ELLISTON, Henry Walter

No.3/9024, Private, Henry Walter ELLISTON
Aged 34

1st Battalion, Suffolk Regiment
Killed in Action presumed on Saturday, 24th April 1915

An Old Contemptible

Harry Walter Elliston was born in Fornham St.Martin (Thingoe Q3-1881 4A:576), baptised in Ipswich, St Mary Stoke on 16th March 1882, resident Fornham St Martin (recorded as born 1882 here but birth registration is definitely 1881), son of John and Sarah Johnson {or Jobson} ELLISTON (née TAYLOR).

1891 census...Aged 9, he was at West Cottages, The Park, Great Barton with his father John ELLISTON, [54] gamekeeper born Holbrook; his mother Sarah J. [52] Born Ipswich; brothers Arthur R [16] and John R [12] both farm labourers, born Edwardstone, Suffolk, Herbert E. [7] born Fornham St.Martin

1901 census...Aged 19, bricklayers labourer, he was at The Beerhouse, Holbrook with his parents (father beer house keeper) and brother Herbert , a domestic gardener.

He married Lily Louisa BANHAM [28-3-1882] on 24th February 1901 (Thingoe Q1-1901 4A:1261).

1911 census...Aged 29, a farm labourer, he was at Redgate Cottages, Great Barton with his wife Lily [29] born Ixworth; daughters Gertrude [19-8-1908] and Alice Edith Mary [3-11-1909] both born Bury St.Edmunds. They had 3 more daughters, Mabel Dorothy [9-9-1911], Violet Ruby [21-3-1913] and Kate Winifed Beatrice [7-4-1915]. His parents (father retired) were at Buck Street, Holbrook.

His widow married Arthur STURGEON on 13-10-1917.

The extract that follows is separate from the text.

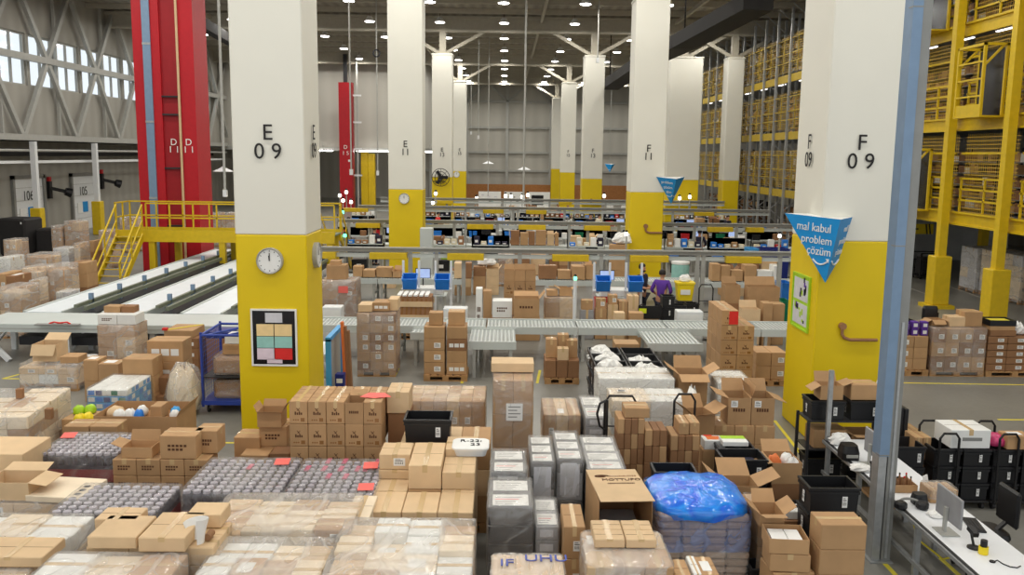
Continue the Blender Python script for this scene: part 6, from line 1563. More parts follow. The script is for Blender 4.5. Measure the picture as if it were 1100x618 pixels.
b = MB(); b.cyl((0, 0, 0), (0, 0, .08), .05, 'yellow_plastic', n=16); b.build('yellow_base', t); b = MB(); b.cyl((0, 0, .08), (0, 0, .15), .035, 'black_plastic', n=16); b.build('black_cap', t)
p = on(1068, 604); b = MB(); b.tube([(0, 0, .006), (.05, .03, .006), (.06, -.05, .006), (.1, -.12, .006), (.16, -.14, .006), (.22, -.1, .006)], .006, 'ink'); b.cyl((-.02, 0, 0), (-.02, 0, .012), .03, 'ink'); tag(b.build('cable', None, p), 'thin black cable lying on the white desk at the right edge', 'cable')
# headset and black objects
p = on(978, 546); t = thing('headset', 'black and grey headset lying on the white desk behind the steel post', 'headset', p)
b = MB(); b.tube([(math.cos(a)*.13, math.sin(a)*.1, .05+.03*math.sin(a)) for a in [math.pi*i/10 for i in range(11)]], .016, 'post_grey', 7); b.build('headband', t)
for s in (-1, 1): b = MB(); b.lathe([(.05, 0), (.075, .02), (.075, .07), (.05, .09)], 'black_plastic', n=14); b.build('ear_cup', t, (s*.13, -.02, 0))
p = on(987, 541); t = thing('camera_box', 'rounded black device on the white desk beside the headset', 'device', p+Vector((0, 0, 0)))
b = MB(); rr_stack(b, [(.17, .15, .04, 0), (.18, .16, .05, .06), (.15, .13, .04, .13)], 'black_plastic'); b.build('body', t); b = MB(); b.cyl((0, -.081, .06), (0, -.09, .06), .045, 'dark_steel', n=16); b.build('front_disc', t)
p = on(911, 492); t = thing('label_printer', 'black rounded label printer on the far part of the white desk', 'printer', p)
b = MB(); rr_stack(b, [(.24, .26, .05, 0), (.25, .28, .07, .1), (.2, .22, .06, .2)], 'black_plastic'); b.build('body', t); b = MB(); b.box(-.08, .08, -.16, -.142, .05, .09, 'grey_steel'); b.build('paper_slot', t)
for i, (px, py, w_, h, nm) in enumerate(((900, 478, .34, .16, 'crumpled white and yellow paper heap at the far end of the white desk'), (921, 506, .3, .08, 'crumpled white paper between the monitors on the white desk'), (1003, 556, .22, .06, 'small white crumpled paper beside the nearer monitor'))):
    p = on(px, py); pile_bag(p.x+.05, p.y+.03, .751, w_, w_*.9, h, nm, 'paper', 'paper', 'paper_heap', seed=i)
p = on(939, 515); t = thing('pen_bin', 'tall narrow black bin on the white desk edge left of the steel post', 'bin', p); b = MB(); b.box(-.04, .04, -.05, .05, 0, .2, 'black_plastic'); b.box(-.05, .05, -.06, .06, .2, .23, 'black_plastic'); b.build('body', t); b = MB(); b.box(-.03, .03, -.053, -.05, .01, .09, 'paper'); b.build('white_label', t)
p = on(992, 535); b = MB(); b.add([(-.06, 0, 0), (.06, 0, 0), (.06, .05, .24), (-.06, .05, .24), (-.06, .01, 0), (.06, .01, 0), (.06, .06, .24), (-.06, .06, .24)], [(0,1,2,3),(7,6,5,4),(0,4,5,1),(1,5,6,2),(2,6,7,3),(3,7,4,0)], 'paper'); tag(b.build('paper_card', None, p+Vector((.1, .1, 0)), .7), 'white paper card standing on the white desk behind the headset', 'card')
# things behind the desk
x0, x1, y = FE(1000, 1030, 527, .92)
wrapped('film wrapped carton of small white packs on the white desk, right of the card', x0, x1, y, y+.3, .92, 4, 1, 1, m='kraft', z0=.752, film='wrap', pal=False, stick=0, tp='y')
x0, x1, y = FE(962, 986, 521, .86)
open_carton((x0+x1)/2, y+.15, .752, x1-x0, .3, .1, 'low open brown carton of bottles on the white desk behind the steel post', flaps='')
for i in range(3):
    for j in range(2):
        q = thing('bottle', 'brown bottle in the low carton on the desk, %s from left, %s row' % (nth(i), ('front', 'back')[j]), 'bottle', (x0+(x1-x0)*(.2+.3*i), y+.08+.13*j, .76), 0, 'bottles in the open carton'); b = MB(); b.lathe([(.024, 0), (.025, .09), (.02, .12), (.01, .14), (.01, .16)], 'kraft_dark', n=10); b.build('glass_body', q); b = MB(); b.cyl((0, 0, .16), (0, 0, .18), .011, 'redpaper' if (i+j) % 2 else 'dark_steel', n=8); b.build('cap', q)
# black totes and carton stack right of the post
x0, x1, y = FE(960, 996, 480, .92)
for k in range(3): tote((x0+x1)/2, y+.25, .305*(2-k), x1-x0, .5, .302, 'black tote stacked right behind the steel post, %s of three' % ['top', 'middle', 'lowest'][k], group='black totes behind the steel post', lx=.3)
x0, x1, y = FE(965, 984, 436, 1.36)
b = MB(); 
t = thing('folded_crates', 'upright stack of folded black crates behind the steel post', 'crates', ((x0+x1)/2, y+.3, 0))
for i in range(4): b = MB(); b.cbox(-.19+.07*i, -.125+.07*i, -.2, .2, .93 if False else 0, 1.34-.02*i, 'black_plastic', .012); b.build('folded_crate', t)
x0, x1, y = FE(983, 1001, 470, .96)
for k in range(3):
    for i in range(2): carton(x0+(x1-x0)/2*(i+.5), y+.35, .32*(2-k), (x1-x0)/2-.004, .7, .317, 'brown carton with white labels right of black totes, %s row, %s' % (['top', 'middle', 'bottom'][k], ('left', 'right')[i]), group='labelled cartons right of the post', stick='front' if i == 0 else None, tape='y' if k == 0 else None, m='kraft' if k == 0 else 'kraft_dark')
# tote wall on trolleys
x0, x1, y = FE(1036, 1100, 484, .88); cw = (x1-x0)/2
for i in range(4):
    for k in range(3):
        tote(x0+cw*(i+.5)-cw, y+.3, .13+.25*(2-k), cw-.015, .56, .248, 'black tote on black trolleys at right, %s row, %s column' % (['top', 'middle', 'bottom'][k], nth(i)), group='black totes on trolleys', lx=.12)
for i in range(2):
    t = thing('platform_trolley', 'black platform trolley under the wall of black totes, %s' % ('left', 'right')[i], 'trolley', (x0-cw+cw*2*(i+.5), y+.3, 0))
    b = MB(); b.cbox(-cw+.01, cw-.01, -.3, .3, .1, .128, 'black_metal', .006); b.build('platform', t)
    for sx in (-1, 1):
        for sy in (-1, 1): b = MB(); b.cyl((sx*(cw-.08)-.02, sy*.24, .05), (sx*(cw-.08)+.02, sy*.24, .05), .05, 'darkrubber', n=10); b.build('caster', t)
    for s in (-1, 1):
        b = MB(); yy = s*.315; xx = -cw+.06; b.tube([(xx, yy, .11), (xx, yy, 1.05), (xx+.05, yy, 1.12), (xx+.22, yy, 1.12), (xx+.27, yy, 1.05), (xx+.27, yy, .11)], .018, 'black_metal', 8); b.build('push_handle', t)
xx0, xx1, yy = FE(1031, 1074, 484, .882)
o = carton(x0+cw*.25, y+.3, .885, .56, .5, .27, 'white carton on the black totes between black trolley handles', m='white', tape='y', prnt=None)
b = MB(); b.box(-.12, .16, -.002, 0, .06, .11, 'post_grey'); b.build('printed_mark', o, (0, -.25, .05))
pile_bag(x0+cw*1.35, y+.25, .885, .34, .4, .17, 'pink film covered pack on the black totes at the right edge', 'magenta', 'pack', 'film_pack')
carton(x0+cw*1.85, y+.15, .885, .34, .26, .2, 'brown carton with white top sheet at the right edge on the black totes', stick='top', tape=None)
# office chair
t = thing('office_chair', 'black office chair at the right edge behind the white desk', 'chair', (5.8, 10.15, 0))
for k in range(5):
    a = 2*math.pi*k/5; b = MB(); b.bar((0, 0, .1), (math.cos(a)*.3, math.sin(a)*.3, .07), .04, .03, 'black_plastic'); b.cyl((math.cos(a)*.3-.015, math.sin(a)*.3, .03), (math.cos(a)*.3+.015, math.sin(a)*.3, .03), .03, 'darkrubber', n=10); b.build('base_arm', t)
b = MB(); b.cyl((0, 0, .1), (0, 0, .44), .025, 'dark_steel'); b.build('gas_lift', t)
b = MB(); rr_stack(b, [(.46, .44, .1, .44), (.5, .48, .12, .48), (.46, .44, .1, .53)], 'black_plastic'); b.build('seat', t)
b = MB(); b.cbox(.24, .3, -.22, .22, .6, 1.05, 'black_plastic', .025); b.bar((.1, 0, .46), (.28, 0, .65), .06, .03, 'black_plastic'); b.build('backrest', t)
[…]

Every record shows his birth as 1882 but his registration is 1881. No documentation has been found linking him with Great Livermere, so this may be a parish boundary affair, or they may have moved into the next parish after the 1911 census. He is rememebered on the Great Barton memorial

Enlisted in Bury St Edmunds on 4th December 1901 in the Militia (3rd Suffolks), No 5563. He gave his age as 18 years 4 months. He was a bricklayer's labourer, born Fornham St.Martin, 5 feet 7.5 inches (171.5 cm) tall, weighing 130 lbs (59.2 kg), chest 32.5" to 35" (82.6 to 88.9 cm), blue eyes, light brown hair, Church of England. His employer was Munnings of Ipswich, next of kin, father, John, at Holbrook. He was discharged from the Militia on 3rd December 1907 having completed his 6 years.

His re-enlistment for the war must have been into the 2nd Battalion for him to have been in France by September 1914. His number, prefixed by "3" indicates he was a Special Reservist.

The war diary from 9th April to 9th May 1915 appears to have gone missing, so we must use Murphy's "History of the Suffolk Regiment":-

April 22nd was the first real use of gas by the Germans. On the night of 23rd/24th the battalion went back into reserve between Frenzenberg and Verlorenhoek, no billets, they had to bivouack under hedges.
On the morning of 24th they were put to work digging in on the ridge astride the Ypres-Zonnebeke road. An officer appeared from Division to say the 1st Suffolks and 12th Londons were to advance northward, adding the Germans had broken through and only these two battalions stood between the Germans and Ypres. Catpain Balders sought advice from Brigade and was given authority to advance and try top establish a base in the ruins of FORTUIN.
As soon as they set out the enemy barrage increased. On the way to FORTUIN, they came across a hard pressed Canadian unit and the decision was made to assist them. Being made aware that the Germans were already in St Julien. "A" and "B" Companies reinforced the Canadian left flank, whilst the rest took up a position covering FORTUIN, the 12 London being on the right.After digging all night the Suffolk who were put in the open managed to construct a fire trench over 4 feet deep with traverses.

The 24th was the Suffolk's first experience of gas. Had the Germans realised the effect of their gas attacks and pushed their Reserves forward, they very well may have taken Ypres. CWGC put the deaths in the 1st Suffolks on 24th at 50, only 6 have known graves.

photo: Commonwealth War Graves Commission

Henry Elliston is commemorated on the Menin Gate, panel 21.